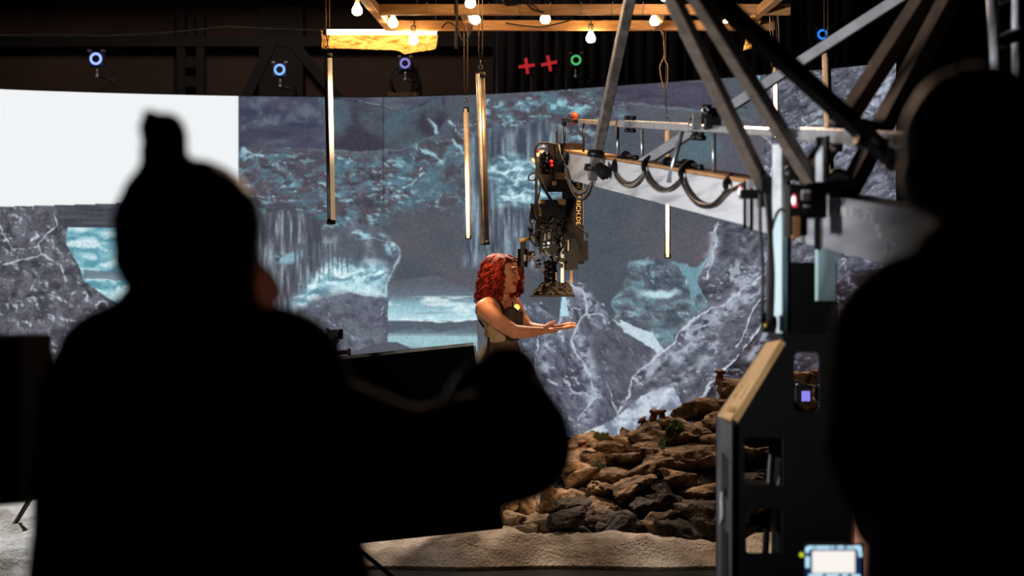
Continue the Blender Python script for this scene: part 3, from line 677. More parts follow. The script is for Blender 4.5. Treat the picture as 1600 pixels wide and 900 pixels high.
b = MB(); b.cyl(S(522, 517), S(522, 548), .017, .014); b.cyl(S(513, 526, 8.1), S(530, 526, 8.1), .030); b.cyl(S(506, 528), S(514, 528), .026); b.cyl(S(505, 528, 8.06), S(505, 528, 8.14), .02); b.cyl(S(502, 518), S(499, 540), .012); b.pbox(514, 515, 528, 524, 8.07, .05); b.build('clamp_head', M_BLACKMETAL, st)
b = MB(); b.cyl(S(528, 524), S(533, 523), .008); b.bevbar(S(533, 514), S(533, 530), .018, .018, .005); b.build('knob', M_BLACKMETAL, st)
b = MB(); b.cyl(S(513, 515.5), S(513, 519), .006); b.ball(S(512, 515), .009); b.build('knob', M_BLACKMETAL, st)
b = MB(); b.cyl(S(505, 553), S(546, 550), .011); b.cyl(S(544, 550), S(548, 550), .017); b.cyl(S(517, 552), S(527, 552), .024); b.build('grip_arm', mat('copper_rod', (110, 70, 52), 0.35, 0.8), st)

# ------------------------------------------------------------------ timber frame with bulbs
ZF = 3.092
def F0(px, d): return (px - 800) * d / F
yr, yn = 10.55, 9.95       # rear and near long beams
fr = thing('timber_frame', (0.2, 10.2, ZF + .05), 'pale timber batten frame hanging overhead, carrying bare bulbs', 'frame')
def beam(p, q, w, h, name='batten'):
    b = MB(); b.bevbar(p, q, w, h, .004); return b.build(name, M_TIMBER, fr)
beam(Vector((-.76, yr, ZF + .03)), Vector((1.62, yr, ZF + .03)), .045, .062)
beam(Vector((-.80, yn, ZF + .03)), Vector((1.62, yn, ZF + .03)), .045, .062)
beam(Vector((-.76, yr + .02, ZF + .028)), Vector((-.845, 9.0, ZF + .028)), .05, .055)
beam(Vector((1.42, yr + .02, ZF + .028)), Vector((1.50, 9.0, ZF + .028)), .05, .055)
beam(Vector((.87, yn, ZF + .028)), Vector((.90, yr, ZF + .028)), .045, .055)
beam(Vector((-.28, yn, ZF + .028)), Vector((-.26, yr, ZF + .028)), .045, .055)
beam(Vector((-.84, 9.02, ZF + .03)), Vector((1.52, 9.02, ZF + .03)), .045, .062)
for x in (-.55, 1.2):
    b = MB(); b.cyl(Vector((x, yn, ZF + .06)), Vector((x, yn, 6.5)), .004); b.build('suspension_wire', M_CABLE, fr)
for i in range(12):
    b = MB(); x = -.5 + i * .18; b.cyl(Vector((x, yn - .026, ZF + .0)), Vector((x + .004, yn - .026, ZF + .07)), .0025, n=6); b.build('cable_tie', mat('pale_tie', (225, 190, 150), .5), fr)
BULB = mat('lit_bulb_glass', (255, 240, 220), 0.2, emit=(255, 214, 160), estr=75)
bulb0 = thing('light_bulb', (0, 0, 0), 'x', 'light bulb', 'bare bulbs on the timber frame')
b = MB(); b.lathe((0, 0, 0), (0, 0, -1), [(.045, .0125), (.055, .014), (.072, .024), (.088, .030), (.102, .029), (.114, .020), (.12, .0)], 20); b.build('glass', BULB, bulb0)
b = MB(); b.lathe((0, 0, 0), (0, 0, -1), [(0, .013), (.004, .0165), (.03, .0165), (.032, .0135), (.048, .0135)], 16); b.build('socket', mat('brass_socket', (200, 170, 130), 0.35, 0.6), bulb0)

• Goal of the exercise
Reproduce the whole listing exactly, but not the images in it.

• Complete output
Continue the Blender Python script for this scene: part 3, from line 677. More parts follow. The script is for Blender 4.5. Treat the picture as 1600 pixels wide and 900 pixels high.
b = MB(); b.cyl(S(522, 517), S(522, 548), .017, .014); b.cyl(S(513, 526, 8.1), S(530, 526, 8.1), .030); b.cyl(S(506, 528), S(514, 528), .026); b.cyl(S(505, 528, 8.06), S(505, 528, 8.14), .02); b.cyl(S(502, 518), S(499, 540), .012); b.pbox(514, 515, 528, 524, 8.07, .05); b.build('clamp_head', M_BLACKMETAL, st)
b = MB(); b.cyl(S(528, 524), S(533, 523), .008); b.bevbar(S(533, 514), S(533, 530), .018, .018, .005); b.build('knob', M_BLACKMETAL, st)
b = MB(); b.cyl(S(513, 515.5), S(513, 519), .006); b.ball(S(512, 515), .009); b.build('knob', M_BLACKMETAL, st)
b = MB(); b.cyl(S(505, 553), S(546, 550), .011); b.cyl(S(544, 550), S(548, 550), .017); b.cyl(S(517, 552), S(527, 552), .024); b.build('grip_arm', mat('copper_rod', (110, 70, 52), 0.35, 0.8), st)

# ------------------------------------------------------------------ timber frame with bulbs
ZF = 3.092
def F0(px, d): return (px - 800) * d / F
yr, yn = 10.55, 9.95       # rear and near long beams
fr = thing('timber_frame', (0.2, 10.2, ZF + .05), 'pale timber batten frame hanging overhead, carrying bare bulbs', 'frame')
def beam(p, q, w, h, name='batten'):
    b = MB(); b.bevbar(p, q, w, h, .004); return b.build(name, M_TIMBER, fr)
beam(Vector((-.76, yr, ZF + .03)), Vector((1.62, yr, ZF + .03)), .045, .062)
beam(Vector((-.80, yn, ZF + .03)), Vector((1.62, yn, ZF + .03)), .045, .062)
beam(Vector((-.76, yr + .02, ZF + .028)), Vector((-.845, 9.0, ZF + .028)), .05, .055)
beam(Vector((1.42, yr + .02, ZF + .028)), Vector((1.50, 9.0, ZF + .028)), .05, .055)
beam(Vector((.87, yn, ZF + .028)), Vector((.90, yr, ZF + .028)), .045, .055)
beam(Vector((-.28, yn, ZF + .028)), Vector((-.26, yr, ZF + .028)), .045, .055)
beam(Vector((-.84, 9.02, ZF + .03)), Vector((1.52, 9.02, ZF + .03)), .045, .062)
for x in (-.55, 1.2):
    b = MB(); b.cyl(Vector((x, yn, ZF + .06)), Vector((x, yn, 6.5)), .004); b.build('suspension_wire', M_CABLE, fr)
for i in range(12):
    b = MB(); x = -.5 + i * .18; b.cyl(Vector((x, yn - .026, ZF + .0)), Vector((x + .004, yn - .026, ZF + .07)), .0025, n=6); b.build('cable_tie', mat('pale_tie', (225, 190, 150), .5), fr)
BULB = mat('lit_bulb_glass', (255, 240, 220), 0.2, emit=(255, 214, 160), estr=75)
bulb0 = thing('light_bulb', (0, 0, 0), 'x', 'light bulb', 'bare bulbs on the timber frame')
b = MB(); b.lathe((0, 0, 0), (0, 0, -1), [(.045, .0125), (.055, .014), (.072, .024), (.088, .030), (.102, .029), (.114, .020), (.12, .0)], 20); b.build('glass', BULB, bulb0)
b = MB(); b.lathe((0, 0, 0), (0, 0, -1), [(0, .013), (.004, .0165), (.03, .0165), (.032, .0135), (.048, .0135)], 16); b.build('socket', mat('brass_socket', (200, 170, 130), 0.35, 0.6), bulb0)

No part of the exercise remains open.